Art Unlocked is an online talk series by Art UK in collaboration with Bloomberg Philanthropies. This Curation is based on a talk by Dr Samuel Gallacher, Keeper of The Burrell Collection on the 1st November 2023. You can watch a recording of the talk on Art UK's YouTube channel.

Artists featured in this Curation: Master of the Judgement of Paris and Edgar Degas (1834–1917)
6 artworks
  • This ancient stylistic bronze vessel with a swing handle, called a you, was one of a set of vessels used for serving wine at a ceremonial banquet or as part of a sacrifice to the ancestors. The royal household, who gifted sets of ceremonial bronzes to their followers as a sign of political patronage, closely controlled the smelting and casting and determined who would own such symbols of power and status. When the owner died, bronzes such as this were placed in burials, within the foundations of ancient ancestral temples and various ritual deposits, as evidence of their wealth and status and as a means by which one could continue to offer sacrifice for the benefit of the family in the afterlife.



  • Carpet fragment with grotesque animal design, consisting of a chain of animals from the Indian jungle emerging from each other’s mouths, on a wine-red background. The animals include cheetahs, elephants, turtles, water buffalo, camels, birds and reptiles, and more. In addition, two supernatural creatures in the form of demonic masks appear amongst the animal compositions.



  • The panel represents the Ancient Greek myth of the Judgement of Paris, according to which the Trojan prince Paris, brought up as a shepherd on Mount Ida, was assigned by Mercury the task of judging which of three disputing goddesses - Juno, Minerva and Venus - was the most beautiful. In response to Venus’s offer to him of the love of the most beautiful woman in the world, Helen of Sparta, Paris awarded her the prize of a golden apple. This fatal choice, involving the abduction of Helen from her husband, set in motion the ten year war of Troy.

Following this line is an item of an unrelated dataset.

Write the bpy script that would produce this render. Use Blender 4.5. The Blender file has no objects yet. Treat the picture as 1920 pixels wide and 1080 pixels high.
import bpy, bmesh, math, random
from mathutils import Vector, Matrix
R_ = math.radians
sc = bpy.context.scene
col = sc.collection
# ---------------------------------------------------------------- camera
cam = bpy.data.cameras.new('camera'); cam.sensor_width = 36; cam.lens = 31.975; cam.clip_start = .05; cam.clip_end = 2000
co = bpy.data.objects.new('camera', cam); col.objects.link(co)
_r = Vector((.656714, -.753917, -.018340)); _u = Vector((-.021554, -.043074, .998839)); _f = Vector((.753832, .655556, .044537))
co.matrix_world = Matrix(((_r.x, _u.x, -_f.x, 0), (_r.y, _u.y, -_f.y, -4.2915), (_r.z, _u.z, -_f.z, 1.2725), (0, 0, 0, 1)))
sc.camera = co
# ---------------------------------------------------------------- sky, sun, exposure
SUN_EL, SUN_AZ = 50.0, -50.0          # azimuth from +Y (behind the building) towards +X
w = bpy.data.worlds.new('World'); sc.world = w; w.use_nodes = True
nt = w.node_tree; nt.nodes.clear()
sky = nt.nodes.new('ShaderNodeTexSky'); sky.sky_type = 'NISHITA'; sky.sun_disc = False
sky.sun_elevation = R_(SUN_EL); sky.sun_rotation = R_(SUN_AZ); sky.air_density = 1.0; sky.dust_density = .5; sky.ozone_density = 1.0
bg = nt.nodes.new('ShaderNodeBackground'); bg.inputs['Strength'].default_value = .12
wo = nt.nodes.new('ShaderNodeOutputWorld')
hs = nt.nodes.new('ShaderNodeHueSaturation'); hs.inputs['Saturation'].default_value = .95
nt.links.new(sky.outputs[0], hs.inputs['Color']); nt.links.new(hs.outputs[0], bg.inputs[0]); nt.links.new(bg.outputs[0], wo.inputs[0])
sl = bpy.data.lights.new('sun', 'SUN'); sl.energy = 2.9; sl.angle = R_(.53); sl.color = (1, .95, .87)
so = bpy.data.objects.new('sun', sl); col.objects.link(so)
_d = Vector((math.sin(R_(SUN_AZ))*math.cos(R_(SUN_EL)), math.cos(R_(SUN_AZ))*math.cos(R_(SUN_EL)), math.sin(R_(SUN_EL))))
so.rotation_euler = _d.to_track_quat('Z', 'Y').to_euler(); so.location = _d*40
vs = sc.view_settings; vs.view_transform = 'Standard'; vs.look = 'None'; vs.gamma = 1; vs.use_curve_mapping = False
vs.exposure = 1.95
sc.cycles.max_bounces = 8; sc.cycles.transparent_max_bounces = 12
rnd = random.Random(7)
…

    The Judgement of Paris c.1450–1455
    Master of the Judgement of Paris (active mid-15th C)
    Oil & tempera on panel
    H 39.7 x W 49.8 cm
    Glasgow Museums
    The Judgement of Paris
    Image credit: Glasgow Museums

  • This early seventeenth-century silver-gilt standing cup with ‘steeple’ top cover has a conical bowl with embossed and chased decoration of foliage, carnations, and tulips, and a blank cartouche probably for a heraldic coat of arms, on a matted ground. The vase-shaped stem has three handle-like scrolls, embellished with female monster heads, and is supported by a cylindrical waisted and stepped base with egg-and-dart borders. The domed cover is chased to match the bowl design and surmounted with a triangular finial with pierced opened work, supported by caryatid figures.



  • The Rehearsal is one of Degas’ first paintings of the ballet. It was a subject he continued to paint for the rest of his life. Although at first glance we feel that we have just happened upon this scene unfolding before our eyes, it is not at all realistic. Degas, unlike his Impressionist friends, rarely worked from life. Instead he worked from sketches, from memory and from his imagination. Despite this he has managed to capture a feeling of immediacy – the dancer almost hidden by the spiral staircase, the ankles descending the staircase and the woman on the right who is nearly cut in two.

    The Rehearsal c.1874
    Edgar Degas (1834–1917)
    Oil on canvas
    H 58.4 x W 83.8 cm
    Glasgow Life Museums
    The Rehearsal
    Image credit: Glasgow Life Museums

  • These panels once formed part of much larger window commissioned for the Carmelite Church of Boppard-am-Rhein, Germany. 'Tree of Jesse' windows commonly represent the ancestry of Christ in the form of a family tree, with branches emanating from Jesse, reaching upwards and supporting an array of biblical prophets and kings, culminating in the figures of the Virgin Mary and Christ. In Germany during the 13th-15th centuries, this genealogy was sometimes replaced with important scenes from the Life of Christ and his mother, the Virgin Mary. Some panels from this arrangement are now lost, although others can be found in the Metropolitan Museum of Art, New York, the Detroit Institute of Arts, and Salve Regina University, Rhode Island.